La culture de la vigne, créatrice d’emplois ? 
À l’année, nous produisons sur 60ha. Même si le domaine est beaucoup plus vaste, nous faisons des remplacements de vignes et ouverture de nouvelles parcelles sachant que la vigne ne donne que 3 à 5 ans après sa plantation. C’est pourquoi on achète aussi auprès des paysans pour permettre une certaine stabilité économique au niveau de la région. Ces paysans ont des petites parcelles de 200 m² avec vingt lignes de raisins, par exemple. On négocie très peu, on achète le kilo à 1500 et 2000 ar. Mais il faut le dire, le vignoble malgache a réduit tout simplement à cause de la disparition de certaines entreprises.  Comme c’est une culture qui est longue, une fois par an, ce n’était plus rentable pour certains paysans qui sont passés à la culture d’arachides ou de haricots. Certains paysans ont aussi les mêmes vignes qui n’ont pas été renouvelées depuis 1970. Ils n’ont pas cette volonté de renouvellement, car leurs enfants ne veulent pas forcément reprendre la culture de la vigne et préfèrent trouver du travail en ville. Sinon, nous avons des employés permanents de 80 à 100 familles. En période de vendange, on peut atteindre 400 personnes. 
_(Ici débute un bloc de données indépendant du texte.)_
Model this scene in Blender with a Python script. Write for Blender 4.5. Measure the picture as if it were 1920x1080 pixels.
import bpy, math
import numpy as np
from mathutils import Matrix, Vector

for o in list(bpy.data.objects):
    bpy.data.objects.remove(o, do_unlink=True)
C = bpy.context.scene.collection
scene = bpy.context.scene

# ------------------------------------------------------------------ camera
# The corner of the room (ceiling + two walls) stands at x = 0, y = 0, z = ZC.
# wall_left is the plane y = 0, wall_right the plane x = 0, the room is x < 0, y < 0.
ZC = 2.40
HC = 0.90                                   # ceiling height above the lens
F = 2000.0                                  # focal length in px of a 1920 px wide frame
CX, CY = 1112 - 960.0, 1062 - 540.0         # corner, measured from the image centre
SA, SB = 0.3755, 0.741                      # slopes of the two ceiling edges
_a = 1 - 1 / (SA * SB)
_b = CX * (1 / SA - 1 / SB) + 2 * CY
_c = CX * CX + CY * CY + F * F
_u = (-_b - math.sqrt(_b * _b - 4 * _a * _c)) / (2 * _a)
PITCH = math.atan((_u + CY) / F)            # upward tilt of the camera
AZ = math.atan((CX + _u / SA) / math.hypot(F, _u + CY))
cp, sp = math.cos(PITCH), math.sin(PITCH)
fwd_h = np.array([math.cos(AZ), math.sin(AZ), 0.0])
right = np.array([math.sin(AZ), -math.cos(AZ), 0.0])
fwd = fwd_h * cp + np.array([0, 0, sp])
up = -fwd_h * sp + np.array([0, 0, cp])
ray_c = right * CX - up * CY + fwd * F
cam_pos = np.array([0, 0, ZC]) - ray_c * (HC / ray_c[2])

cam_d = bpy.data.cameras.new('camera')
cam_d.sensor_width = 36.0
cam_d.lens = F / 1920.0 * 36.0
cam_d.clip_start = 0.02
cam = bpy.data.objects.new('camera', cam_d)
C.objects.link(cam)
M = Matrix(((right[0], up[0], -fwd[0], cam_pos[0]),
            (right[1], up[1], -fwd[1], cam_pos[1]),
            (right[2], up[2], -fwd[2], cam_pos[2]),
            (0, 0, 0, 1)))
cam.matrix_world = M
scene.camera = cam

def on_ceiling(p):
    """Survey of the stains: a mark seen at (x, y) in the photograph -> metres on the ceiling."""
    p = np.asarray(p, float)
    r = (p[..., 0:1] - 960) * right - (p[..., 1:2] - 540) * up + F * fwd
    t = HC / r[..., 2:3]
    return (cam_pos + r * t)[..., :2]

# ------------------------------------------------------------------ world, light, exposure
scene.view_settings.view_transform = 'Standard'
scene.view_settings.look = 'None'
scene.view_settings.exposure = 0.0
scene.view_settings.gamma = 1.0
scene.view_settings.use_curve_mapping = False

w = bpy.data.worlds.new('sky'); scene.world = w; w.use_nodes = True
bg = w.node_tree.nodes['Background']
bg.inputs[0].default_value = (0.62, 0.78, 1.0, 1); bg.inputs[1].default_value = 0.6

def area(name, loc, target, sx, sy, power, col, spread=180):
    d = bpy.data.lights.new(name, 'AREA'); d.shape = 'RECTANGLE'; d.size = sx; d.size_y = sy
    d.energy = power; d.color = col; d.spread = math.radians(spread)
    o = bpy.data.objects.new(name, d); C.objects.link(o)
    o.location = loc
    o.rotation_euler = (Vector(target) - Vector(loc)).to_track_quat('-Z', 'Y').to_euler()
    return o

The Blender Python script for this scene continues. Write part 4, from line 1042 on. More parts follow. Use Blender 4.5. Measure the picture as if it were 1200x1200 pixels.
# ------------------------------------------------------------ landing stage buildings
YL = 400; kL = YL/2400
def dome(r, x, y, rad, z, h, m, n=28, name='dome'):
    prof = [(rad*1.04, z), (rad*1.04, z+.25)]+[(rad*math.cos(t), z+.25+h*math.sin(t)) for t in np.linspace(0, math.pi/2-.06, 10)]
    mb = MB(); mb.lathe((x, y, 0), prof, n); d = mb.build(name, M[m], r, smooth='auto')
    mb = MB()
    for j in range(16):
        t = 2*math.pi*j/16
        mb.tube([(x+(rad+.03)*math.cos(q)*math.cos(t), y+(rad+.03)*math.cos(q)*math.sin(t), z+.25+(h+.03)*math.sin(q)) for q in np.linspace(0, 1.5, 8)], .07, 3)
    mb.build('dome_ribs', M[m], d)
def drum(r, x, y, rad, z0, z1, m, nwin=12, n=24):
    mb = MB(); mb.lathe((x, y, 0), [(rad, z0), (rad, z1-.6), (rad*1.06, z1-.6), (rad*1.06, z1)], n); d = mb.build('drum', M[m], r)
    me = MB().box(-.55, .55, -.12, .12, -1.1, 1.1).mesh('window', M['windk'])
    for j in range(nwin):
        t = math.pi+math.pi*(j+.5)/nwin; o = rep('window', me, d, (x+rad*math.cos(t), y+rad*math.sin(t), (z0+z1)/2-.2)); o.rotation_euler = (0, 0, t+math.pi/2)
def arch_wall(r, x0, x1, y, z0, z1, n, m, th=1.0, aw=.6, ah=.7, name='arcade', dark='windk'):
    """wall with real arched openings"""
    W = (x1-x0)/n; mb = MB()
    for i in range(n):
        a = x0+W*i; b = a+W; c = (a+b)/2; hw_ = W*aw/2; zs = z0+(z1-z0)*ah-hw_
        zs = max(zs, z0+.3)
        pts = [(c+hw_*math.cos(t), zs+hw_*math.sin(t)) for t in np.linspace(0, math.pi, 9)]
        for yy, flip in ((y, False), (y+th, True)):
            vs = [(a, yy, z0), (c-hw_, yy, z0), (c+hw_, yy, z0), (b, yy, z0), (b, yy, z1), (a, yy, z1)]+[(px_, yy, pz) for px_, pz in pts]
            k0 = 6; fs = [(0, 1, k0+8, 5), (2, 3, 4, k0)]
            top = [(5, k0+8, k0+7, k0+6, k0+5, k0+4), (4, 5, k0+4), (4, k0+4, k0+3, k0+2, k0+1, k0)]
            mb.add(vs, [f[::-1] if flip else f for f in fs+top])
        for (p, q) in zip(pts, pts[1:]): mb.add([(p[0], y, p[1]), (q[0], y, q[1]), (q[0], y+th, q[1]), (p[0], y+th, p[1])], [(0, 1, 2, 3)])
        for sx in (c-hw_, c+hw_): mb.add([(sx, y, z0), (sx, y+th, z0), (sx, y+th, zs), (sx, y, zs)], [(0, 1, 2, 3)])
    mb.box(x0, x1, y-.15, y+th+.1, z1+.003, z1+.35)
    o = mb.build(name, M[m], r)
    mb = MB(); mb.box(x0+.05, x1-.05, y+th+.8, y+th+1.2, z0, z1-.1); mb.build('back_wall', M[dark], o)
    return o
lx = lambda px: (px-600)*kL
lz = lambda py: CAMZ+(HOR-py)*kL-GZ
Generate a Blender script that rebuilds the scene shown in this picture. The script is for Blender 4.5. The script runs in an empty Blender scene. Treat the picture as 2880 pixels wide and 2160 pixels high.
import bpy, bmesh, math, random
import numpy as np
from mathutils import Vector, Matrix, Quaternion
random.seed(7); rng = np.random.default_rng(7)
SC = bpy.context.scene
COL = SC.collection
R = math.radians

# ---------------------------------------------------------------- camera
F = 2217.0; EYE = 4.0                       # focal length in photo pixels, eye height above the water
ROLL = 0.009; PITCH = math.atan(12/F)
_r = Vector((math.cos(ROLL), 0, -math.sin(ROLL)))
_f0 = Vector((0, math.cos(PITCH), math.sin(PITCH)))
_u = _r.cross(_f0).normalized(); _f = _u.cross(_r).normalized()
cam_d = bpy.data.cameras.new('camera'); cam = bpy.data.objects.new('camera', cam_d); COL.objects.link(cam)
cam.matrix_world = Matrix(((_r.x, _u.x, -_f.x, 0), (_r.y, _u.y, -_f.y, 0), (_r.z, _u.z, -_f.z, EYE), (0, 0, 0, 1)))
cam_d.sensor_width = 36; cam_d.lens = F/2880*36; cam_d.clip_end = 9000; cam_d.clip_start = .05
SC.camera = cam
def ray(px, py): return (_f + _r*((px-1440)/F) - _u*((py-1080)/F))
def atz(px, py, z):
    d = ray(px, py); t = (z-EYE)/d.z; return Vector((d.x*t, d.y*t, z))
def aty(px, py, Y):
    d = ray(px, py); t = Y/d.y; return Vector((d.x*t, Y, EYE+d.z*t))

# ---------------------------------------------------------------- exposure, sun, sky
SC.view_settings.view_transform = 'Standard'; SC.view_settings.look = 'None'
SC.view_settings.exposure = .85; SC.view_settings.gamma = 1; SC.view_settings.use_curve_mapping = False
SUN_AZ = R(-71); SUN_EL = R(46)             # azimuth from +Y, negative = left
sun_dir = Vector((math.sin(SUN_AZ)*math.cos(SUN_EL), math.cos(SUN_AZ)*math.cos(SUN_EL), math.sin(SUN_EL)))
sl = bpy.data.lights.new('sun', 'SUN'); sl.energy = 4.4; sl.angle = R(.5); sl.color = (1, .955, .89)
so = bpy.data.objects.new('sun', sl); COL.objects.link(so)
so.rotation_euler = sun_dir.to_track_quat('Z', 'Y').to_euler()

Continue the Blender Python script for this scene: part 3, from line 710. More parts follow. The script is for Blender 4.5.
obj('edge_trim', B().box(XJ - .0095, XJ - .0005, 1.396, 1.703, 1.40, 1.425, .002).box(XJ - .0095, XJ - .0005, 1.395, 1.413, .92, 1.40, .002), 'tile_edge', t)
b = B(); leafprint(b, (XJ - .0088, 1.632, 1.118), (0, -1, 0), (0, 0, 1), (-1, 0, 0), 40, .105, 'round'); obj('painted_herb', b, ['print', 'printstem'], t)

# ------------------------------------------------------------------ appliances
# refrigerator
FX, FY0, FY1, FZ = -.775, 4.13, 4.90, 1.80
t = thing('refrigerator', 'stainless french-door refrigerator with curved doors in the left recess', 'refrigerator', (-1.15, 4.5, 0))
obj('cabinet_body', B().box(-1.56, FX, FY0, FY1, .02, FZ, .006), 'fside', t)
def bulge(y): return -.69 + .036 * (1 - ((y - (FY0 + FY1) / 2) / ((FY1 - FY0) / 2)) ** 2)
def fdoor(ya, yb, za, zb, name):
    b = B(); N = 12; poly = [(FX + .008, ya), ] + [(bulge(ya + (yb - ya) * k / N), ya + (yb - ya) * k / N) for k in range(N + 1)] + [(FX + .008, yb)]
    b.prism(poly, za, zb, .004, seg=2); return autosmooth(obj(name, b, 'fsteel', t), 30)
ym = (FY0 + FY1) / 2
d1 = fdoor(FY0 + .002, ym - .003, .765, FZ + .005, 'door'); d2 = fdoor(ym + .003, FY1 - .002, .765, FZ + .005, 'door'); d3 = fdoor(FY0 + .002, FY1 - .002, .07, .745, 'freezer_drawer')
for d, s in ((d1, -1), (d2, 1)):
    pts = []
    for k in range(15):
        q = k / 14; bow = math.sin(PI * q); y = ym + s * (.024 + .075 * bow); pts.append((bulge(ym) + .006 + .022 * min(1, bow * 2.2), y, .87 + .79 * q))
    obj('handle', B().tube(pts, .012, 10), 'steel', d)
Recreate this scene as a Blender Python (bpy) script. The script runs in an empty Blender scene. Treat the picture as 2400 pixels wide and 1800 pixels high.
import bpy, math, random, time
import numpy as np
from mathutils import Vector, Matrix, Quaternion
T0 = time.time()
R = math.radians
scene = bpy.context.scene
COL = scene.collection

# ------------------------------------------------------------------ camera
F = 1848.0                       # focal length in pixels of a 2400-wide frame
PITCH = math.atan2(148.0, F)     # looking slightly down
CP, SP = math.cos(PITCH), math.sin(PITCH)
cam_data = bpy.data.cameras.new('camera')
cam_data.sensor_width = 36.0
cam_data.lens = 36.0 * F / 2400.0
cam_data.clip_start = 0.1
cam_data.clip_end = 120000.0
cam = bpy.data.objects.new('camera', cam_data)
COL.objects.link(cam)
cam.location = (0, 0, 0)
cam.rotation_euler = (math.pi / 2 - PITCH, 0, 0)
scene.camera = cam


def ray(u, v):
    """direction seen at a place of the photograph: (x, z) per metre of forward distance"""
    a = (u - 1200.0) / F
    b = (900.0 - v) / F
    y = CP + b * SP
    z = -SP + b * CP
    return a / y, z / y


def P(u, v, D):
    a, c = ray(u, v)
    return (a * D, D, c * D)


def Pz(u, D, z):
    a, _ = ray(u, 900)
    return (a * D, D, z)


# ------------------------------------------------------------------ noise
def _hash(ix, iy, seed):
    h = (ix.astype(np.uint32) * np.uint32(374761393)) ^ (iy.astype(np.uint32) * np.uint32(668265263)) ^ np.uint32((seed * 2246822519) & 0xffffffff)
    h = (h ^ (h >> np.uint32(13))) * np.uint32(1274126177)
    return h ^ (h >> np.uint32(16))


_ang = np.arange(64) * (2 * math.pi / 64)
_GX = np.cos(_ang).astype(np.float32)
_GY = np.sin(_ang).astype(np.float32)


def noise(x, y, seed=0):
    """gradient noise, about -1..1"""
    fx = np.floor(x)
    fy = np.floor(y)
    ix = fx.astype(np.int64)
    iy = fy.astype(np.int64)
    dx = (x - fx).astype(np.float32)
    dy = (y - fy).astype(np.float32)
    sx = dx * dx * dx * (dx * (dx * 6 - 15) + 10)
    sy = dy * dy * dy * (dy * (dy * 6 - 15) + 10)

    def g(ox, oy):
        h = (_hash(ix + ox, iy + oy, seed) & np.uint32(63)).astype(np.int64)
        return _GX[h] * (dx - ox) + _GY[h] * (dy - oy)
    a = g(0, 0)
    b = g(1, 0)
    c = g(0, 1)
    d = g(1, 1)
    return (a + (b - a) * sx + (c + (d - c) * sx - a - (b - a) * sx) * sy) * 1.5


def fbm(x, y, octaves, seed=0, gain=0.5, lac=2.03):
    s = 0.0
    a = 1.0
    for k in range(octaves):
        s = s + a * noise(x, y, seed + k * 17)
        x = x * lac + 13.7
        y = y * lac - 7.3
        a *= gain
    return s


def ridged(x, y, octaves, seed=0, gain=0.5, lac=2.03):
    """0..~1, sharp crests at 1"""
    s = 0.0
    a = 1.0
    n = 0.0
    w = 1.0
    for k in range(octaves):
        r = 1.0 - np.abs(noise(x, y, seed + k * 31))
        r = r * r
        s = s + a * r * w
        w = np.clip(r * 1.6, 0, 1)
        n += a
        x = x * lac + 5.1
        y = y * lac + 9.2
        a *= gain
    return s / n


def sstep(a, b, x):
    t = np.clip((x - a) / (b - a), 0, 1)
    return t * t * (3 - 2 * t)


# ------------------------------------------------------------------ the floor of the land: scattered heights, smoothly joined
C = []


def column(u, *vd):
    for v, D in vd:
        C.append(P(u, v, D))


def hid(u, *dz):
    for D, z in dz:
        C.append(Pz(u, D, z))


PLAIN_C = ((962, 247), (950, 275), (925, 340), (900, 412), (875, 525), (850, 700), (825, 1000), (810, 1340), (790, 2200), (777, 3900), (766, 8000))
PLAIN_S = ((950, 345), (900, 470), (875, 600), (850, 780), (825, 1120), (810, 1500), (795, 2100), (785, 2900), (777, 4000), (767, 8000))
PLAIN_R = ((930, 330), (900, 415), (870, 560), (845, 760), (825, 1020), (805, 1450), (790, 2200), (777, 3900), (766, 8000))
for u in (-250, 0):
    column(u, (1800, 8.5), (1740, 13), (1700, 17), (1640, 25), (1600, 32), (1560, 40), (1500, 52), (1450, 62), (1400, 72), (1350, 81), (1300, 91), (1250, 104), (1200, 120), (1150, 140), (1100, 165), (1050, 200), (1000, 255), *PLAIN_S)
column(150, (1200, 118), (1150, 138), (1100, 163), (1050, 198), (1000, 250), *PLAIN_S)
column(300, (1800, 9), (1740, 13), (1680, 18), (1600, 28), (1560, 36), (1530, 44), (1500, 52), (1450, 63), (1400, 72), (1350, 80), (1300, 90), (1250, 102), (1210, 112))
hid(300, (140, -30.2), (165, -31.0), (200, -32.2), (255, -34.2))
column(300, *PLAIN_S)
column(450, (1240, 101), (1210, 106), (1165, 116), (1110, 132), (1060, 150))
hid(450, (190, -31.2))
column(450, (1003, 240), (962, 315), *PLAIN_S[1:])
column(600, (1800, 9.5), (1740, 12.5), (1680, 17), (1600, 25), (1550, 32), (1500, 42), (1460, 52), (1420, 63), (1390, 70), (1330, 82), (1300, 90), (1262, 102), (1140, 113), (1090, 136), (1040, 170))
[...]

L’avenir de la viticulture à Madagascar ?
En ce qui me concerne, mon souhait est que l’entreprise continue d’exister et que je puisse la transmettre à mes enfants. Pour ce qui est de la viticulture à Madagascar en général, j’aimerais bien être optimiste, mais il faut vraiment plus d’aide de l’administration. C’est difficile parce que comme c’est de l’agriculture, il faut faire face à des défis à la fois climatiques, les sècheresses, les problèmes d’eau et mondiaux, car tous les intrants sauf le raisin viennent de l’étranger, les différentes crises, l’instabilité de l’ariary, le coût de revient de la viticulture malgache va augmenter. Il y a aussi ce défi d’améliorer la qualité du vin malgache. Je reste optimiste, car faire du vin à Madagascar est très atypique, c’est quelque chose qu’on peut vendre, car il y a un réel marché.